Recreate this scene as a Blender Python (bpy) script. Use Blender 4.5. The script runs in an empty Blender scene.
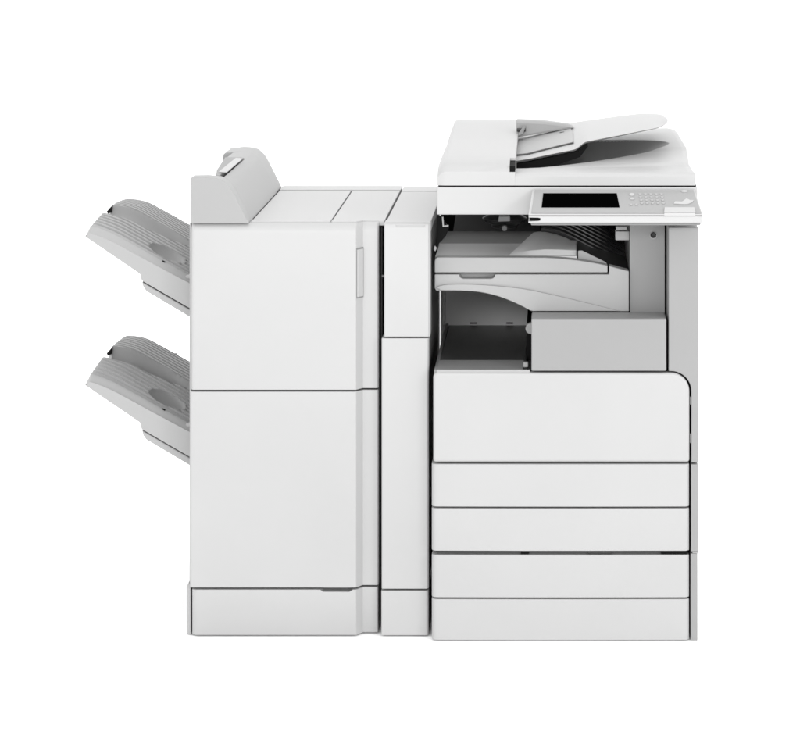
import bpy, bmesh, math, random
from mathutils import Vector, Matrix
random.seed(4)
SC = bpy.context.scene
COL = SC.collection

# ------------------------------------------------------------------ measuring
# 2.1 mm per photo pixel on the front plane (y = 0); camera 5.5 m in front, eye level 1.577 m
S, D, VX, VY = 0.0021, 5.5, 556.0, -110.0
H = 751 * S
CX = 0.0
def X(px, y=0.0): return (px - VX) * S * (D + y) / D
def Z(py, y=0.0): return H - (py - VY) * S * (D + y) / D
def P(px, py, y=0.0): return Vector((X(px, y), y, Z(py, y)))

# ------------------------------------------------------------------ materials
def plastic(name, col, rough=0.42, grain=0.012, spec=0.5, var=0.03, scale=900.0):
    m = bpy.data.materials.new(name); m.use_nodes = True
    nt = m.node_tree; b = nt.nodes['Principled BSDF']
    b.inputs['Roughness'].default_value = rough
    b.inputs['Specular IOR Level'].default_value = spec
    tc = nt.nodes.new('ShaderNodeTexCoord')
    n1 = nt.nodes.new('ShaderNodeTexNoise'); n1.inputs['Scale'].default_value = 2.3; n1.inputs['Detail'].default_value = 3
    n2 = nt.nodes.new('ShaderNodeTexNoise'); n2.inputs['Scale'].default_value = scale; n2.inputs['Detail'].default_value = 2
    nt.links.new(tc.outputs['Object'], n1.inputs['Vector']); nt.links.new(tc.outputs['Object'], n2.inputs['Vector'])
    mr = nt.nodes.new('ShaderNodeMapRange')
    mr.inputs['From Min'].default_value = 0.3; mr.inputs['From Max'].default_value = 0.7
    mr.inputs['To Min'].default_value = 1 - var; mr.inputs['To Max'].default_value = 1 + var
    nt.links.new(n1.outputs['Fac'], mr.inputs['Value'])
    vm = nt.nodes.new('ShaderNodeVectorMath'); vm.operation = 'SCALE'
    vm.inputs[0].default_value = col if isinstance(col, tuple) else (col, col, col)
    nt.links.new(mr.outputs['Result'], vm.inputs['Scale'])
    nt.links.new(vm.outputs['Vector'], b.inputs['Base Color'])
    mr2 = nt.nodes.new('ShaderNodeMapRange')
    mr2.inputs['To Min'].default_value = rough - 0.06; mr2.inputs['To Max'].default_value = rough + 0.06
    nt.links.new(n1.outputs['Fac'], mr2.inputs['Value']); nt.links.new(mr2.outputs['Result'], b.inputs['Roughness'])
    if grain:
        bp = nt.nodes.new('ShaderNodeBump'); bp.inputs['Strength'].default_value = grain * 8; bp.inputs['Distance'].default_value = 0.0004
        nt.links.new(n2.outputs['Fac'], bp.inputs['Height']); nt.links.new(bp.outputs['Normal'], b.inputs['Normal'])
    return m

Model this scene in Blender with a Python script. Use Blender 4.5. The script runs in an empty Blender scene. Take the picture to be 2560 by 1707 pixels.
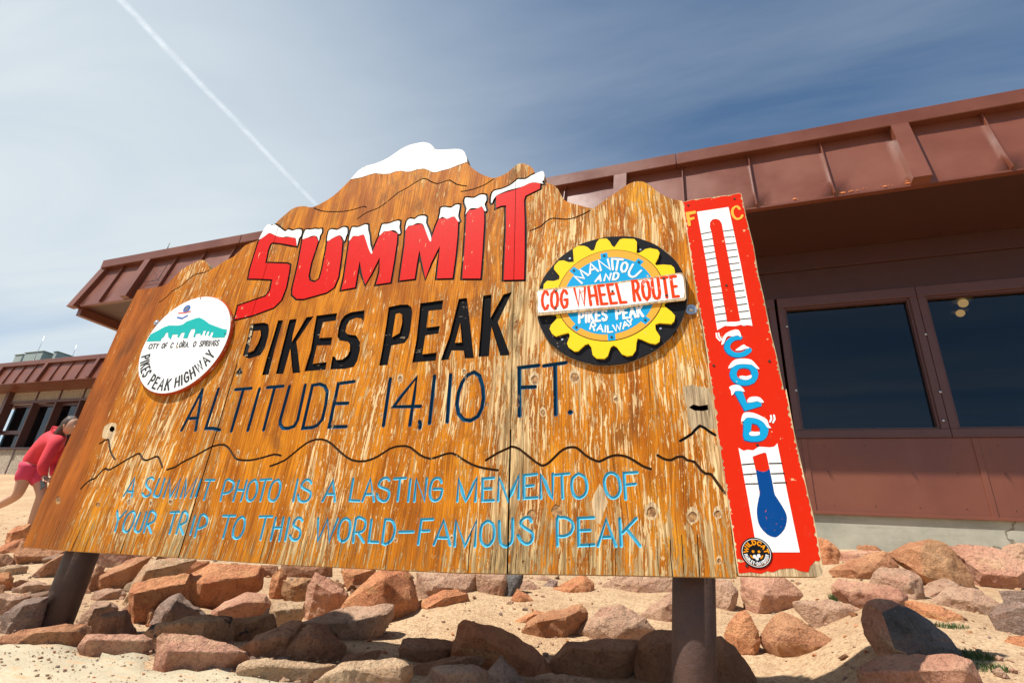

********************

> Given request
Starting at the first line of the entries, restate word for word everything through the line that holds "COL = SC.collection", both ends included, but omit any pictures.

> Reply
Recreate this scene as a Blender Python (bpy) script. Use Blender 4.5. The script runs in an empty Blender scene.
import bpy, bmesh, math, random
from mathutils import Vector, Matrix
random.seed(4)
SC = bpy.context.scene
COL = SC.collection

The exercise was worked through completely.